WASHINGTON (CN) — A federal judge on Monday ordered the Trump administration to revive a policy authorizing immigration judges to appoint legal counsel for immigrants deemed unable to represent themselves, finding the Justice Department’s sudden cancellation of the policy was unlawful.
U.S. District Judge Amir Ali ruled that Executive Office for Immigration Review Acting Director Sirce Owen’s decision to rescind the National Qualified Representative Program was arbitrary and capricious under the Administrative Procedure Act and taken without any consideration of its consequences.
“Defendants have not offered a persuasive reason why the acting director was free from the APA’s proscription of arbitrary and capricious decision,” the Joe Biden appointee wrote. “Accordingly, and given the irreparable harm caused when people found mentally incompetent are stripped of their representation and the threat to the public interest when immigration courts are denied any mechanism to appoint representation, the court finds plaintiffs are entitled to preliminary relief.”
Created in 2013, the National Qualified Representative Program connects migrants without documents with attorneys — referred to as qualified representatives — during their removal or bond proceedings before an immigration judge.
The program operates nationwide, except in Arizona, California and Washington, where a settlement in the 2013 case Franco-Gonzalez v. Holder requires the government to provide legal representation to noncitizens deemed mentally incompetent in those states.
In the other 47 states, the government had contracted with the Acacia Center for Justice — which then subcontracted with the plaintiff groups like American Gateways, the Amica Center for Immigrant Rights, the Galveston-Houston Immigrant Representation Project and more — to provide attorneys for appointment.
However, Ali noted that the injunction must be tailored — an effort to avoid the Supreme Court’s recent prohibition of universal injunctions in Casa v. Trump ; thus, his decision only vacates the decision to rescind the program and does not require the government to “forever carry out the program through identical means.”
While the government must reinstate the policy and authorize the appointment of counsel for detained immigrants at their bond and removal hearings, Ali wrote that the government can choose how to carry out the policy.
Evan Benz, senior attorney at the Amica Center for Immigrant Rights, said in an emailed statement that Ali’s decision confirms the “common-sense notion” that the government must act reasonably, particularly when its actions affect fundamental rights.

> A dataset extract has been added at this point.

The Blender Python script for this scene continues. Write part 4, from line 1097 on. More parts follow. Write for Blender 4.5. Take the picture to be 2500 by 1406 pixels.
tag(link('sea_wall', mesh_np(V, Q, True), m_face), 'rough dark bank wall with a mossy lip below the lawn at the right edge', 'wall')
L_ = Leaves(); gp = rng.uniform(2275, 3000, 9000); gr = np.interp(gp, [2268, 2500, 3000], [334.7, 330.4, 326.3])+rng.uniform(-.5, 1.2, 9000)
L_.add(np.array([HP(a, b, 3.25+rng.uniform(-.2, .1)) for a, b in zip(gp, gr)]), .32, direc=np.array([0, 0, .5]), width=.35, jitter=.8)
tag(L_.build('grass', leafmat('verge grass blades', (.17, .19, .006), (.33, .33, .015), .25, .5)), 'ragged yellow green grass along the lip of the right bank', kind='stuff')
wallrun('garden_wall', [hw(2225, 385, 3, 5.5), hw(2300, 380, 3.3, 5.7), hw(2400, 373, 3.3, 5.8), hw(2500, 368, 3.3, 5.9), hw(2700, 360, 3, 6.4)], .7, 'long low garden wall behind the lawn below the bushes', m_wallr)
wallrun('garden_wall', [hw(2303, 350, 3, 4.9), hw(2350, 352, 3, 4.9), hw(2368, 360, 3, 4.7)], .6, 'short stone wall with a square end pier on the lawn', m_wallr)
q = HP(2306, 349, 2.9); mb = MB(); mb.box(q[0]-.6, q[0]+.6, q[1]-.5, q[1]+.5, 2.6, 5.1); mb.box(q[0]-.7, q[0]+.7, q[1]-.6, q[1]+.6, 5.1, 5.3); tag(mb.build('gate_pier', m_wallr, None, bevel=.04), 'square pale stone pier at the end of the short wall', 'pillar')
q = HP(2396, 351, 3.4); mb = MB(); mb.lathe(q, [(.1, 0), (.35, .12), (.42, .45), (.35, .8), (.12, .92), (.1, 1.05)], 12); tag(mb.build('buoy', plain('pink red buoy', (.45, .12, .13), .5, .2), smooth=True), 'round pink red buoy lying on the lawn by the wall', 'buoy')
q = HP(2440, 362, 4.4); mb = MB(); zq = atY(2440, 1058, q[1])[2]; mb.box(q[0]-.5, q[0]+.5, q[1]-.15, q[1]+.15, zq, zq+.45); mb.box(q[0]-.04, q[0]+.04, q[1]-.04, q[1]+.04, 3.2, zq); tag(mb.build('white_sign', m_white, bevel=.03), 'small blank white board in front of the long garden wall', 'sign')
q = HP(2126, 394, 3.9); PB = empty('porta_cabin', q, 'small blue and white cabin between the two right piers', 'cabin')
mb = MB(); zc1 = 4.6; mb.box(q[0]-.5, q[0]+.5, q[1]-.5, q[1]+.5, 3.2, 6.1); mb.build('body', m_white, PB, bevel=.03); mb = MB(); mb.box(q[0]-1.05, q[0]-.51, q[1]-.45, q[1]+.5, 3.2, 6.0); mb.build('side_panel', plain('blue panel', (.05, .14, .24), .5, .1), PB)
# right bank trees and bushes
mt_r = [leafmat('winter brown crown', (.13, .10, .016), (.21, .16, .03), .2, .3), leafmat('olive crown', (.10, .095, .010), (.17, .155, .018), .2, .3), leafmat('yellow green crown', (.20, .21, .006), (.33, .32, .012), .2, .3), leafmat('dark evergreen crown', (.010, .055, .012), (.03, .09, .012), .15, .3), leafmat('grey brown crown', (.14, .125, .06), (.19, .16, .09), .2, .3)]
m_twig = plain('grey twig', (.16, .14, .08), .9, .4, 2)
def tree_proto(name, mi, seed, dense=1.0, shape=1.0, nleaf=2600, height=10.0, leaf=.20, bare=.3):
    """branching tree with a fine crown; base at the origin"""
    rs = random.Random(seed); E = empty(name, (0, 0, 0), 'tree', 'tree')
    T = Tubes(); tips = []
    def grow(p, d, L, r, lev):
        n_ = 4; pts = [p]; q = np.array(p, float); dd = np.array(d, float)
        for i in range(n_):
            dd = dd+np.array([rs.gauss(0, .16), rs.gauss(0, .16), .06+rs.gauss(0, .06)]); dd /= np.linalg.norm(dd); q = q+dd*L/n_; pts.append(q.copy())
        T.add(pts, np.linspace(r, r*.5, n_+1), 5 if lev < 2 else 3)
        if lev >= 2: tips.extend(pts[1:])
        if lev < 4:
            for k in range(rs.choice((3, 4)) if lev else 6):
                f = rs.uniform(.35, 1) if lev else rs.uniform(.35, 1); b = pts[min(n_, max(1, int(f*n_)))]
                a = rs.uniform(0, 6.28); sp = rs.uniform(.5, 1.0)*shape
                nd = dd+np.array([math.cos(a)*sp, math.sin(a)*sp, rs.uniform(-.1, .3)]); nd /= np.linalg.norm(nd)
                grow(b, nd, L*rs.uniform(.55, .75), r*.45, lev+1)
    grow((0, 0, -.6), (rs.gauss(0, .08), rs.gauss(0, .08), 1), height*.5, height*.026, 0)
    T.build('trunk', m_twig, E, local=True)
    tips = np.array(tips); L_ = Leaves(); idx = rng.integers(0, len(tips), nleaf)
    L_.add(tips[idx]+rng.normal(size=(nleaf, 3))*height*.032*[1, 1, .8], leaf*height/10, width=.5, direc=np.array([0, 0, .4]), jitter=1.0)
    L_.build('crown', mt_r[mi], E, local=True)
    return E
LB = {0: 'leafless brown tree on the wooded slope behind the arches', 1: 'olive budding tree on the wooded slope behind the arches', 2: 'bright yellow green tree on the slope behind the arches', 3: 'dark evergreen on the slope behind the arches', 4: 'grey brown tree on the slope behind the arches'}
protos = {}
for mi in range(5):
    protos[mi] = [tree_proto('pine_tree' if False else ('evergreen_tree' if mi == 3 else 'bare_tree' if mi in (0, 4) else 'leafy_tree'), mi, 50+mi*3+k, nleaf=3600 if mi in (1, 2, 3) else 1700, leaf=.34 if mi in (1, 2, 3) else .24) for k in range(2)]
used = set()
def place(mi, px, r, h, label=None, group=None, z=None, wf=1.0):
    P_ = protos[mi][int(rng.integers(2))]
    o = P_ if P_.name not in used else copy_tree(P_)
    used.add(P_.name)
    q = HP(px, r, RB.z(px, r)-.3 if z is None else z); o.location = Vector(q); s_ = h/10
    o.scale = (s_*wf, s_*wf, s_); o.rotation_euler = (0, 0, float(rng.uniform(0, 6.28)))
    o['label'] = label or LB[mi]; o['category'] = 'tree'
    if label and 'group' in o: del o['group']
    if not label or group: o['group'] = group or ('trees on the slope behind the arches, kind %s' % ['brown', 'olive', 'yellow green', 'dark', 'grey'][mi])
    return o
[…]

“In this case, the government decided to stop providing lawyers to some of the most vulnerable people in our immigration system — those with severe mental and cognitive disabilities who are detained in ICE custody — for no other reason than ‘convenience,’” Benz said. “As the judge recognized, that is simply not acceptable.”
At a court hearing in June, Ivano Ventresca of Zuckerman Spaeder, representing the immigrant rights groups, argued that since the program’s termination, immigration judges had been unable to appoint any attorneys.
In one example, the Rocky Mountain Immigrant Advocacy Network said an immigration judge, who was apparently unaware of the program’s termination, ordered the appointment of counsel on April 29, only for no such representative to appear for that person.
Ventresca explained that before 2013, the government would not provide attorneys for detained migrants, and the sudden return to that policy has left attorneys actively engaged in court proceedings with an “untenable choice.” They must withdraw from their representation and see if immigration judges will allow them to, he said, or continue representing the migrants without payment.
Following the hearing, Ali ordered the government to provide a status report explaining whether migrants were receiving any legal representation since the program’s termination on April 25.
In a declaration filed June 4, Owen, the acting director, said she began reviewing the qualified representative policy in January before announcing in April that the program was “no longer in effect” nationwide, except in Arizona, California and Washington under the Franco decision.
In their response, the advocacy groups said Owen’s declaration confirmed that immigrants detained in the remaining 47 states were being denied the safeguards necessary to “ensure due process and fundamental fairness” and further suggested immigration judges would have been largely unable to conduct competency hearings outside the Franco states.
As part of his order, Ali ordered the government to provide notice of his order to all relevant agencies and immigration judges within 48 hours and file a status report by July 28 regarding its compliance.
Keren Zwick, director of litigation at the National Immigrant Justice Center, lauded Ali’s decision in an emailed statement Monday.
“We are relieved to see that the judge held that the government cannot strip this population of their right to a fair hearing without reasoning, justification, or any other plan in place to make sure these hearings are fair,” Zwick said.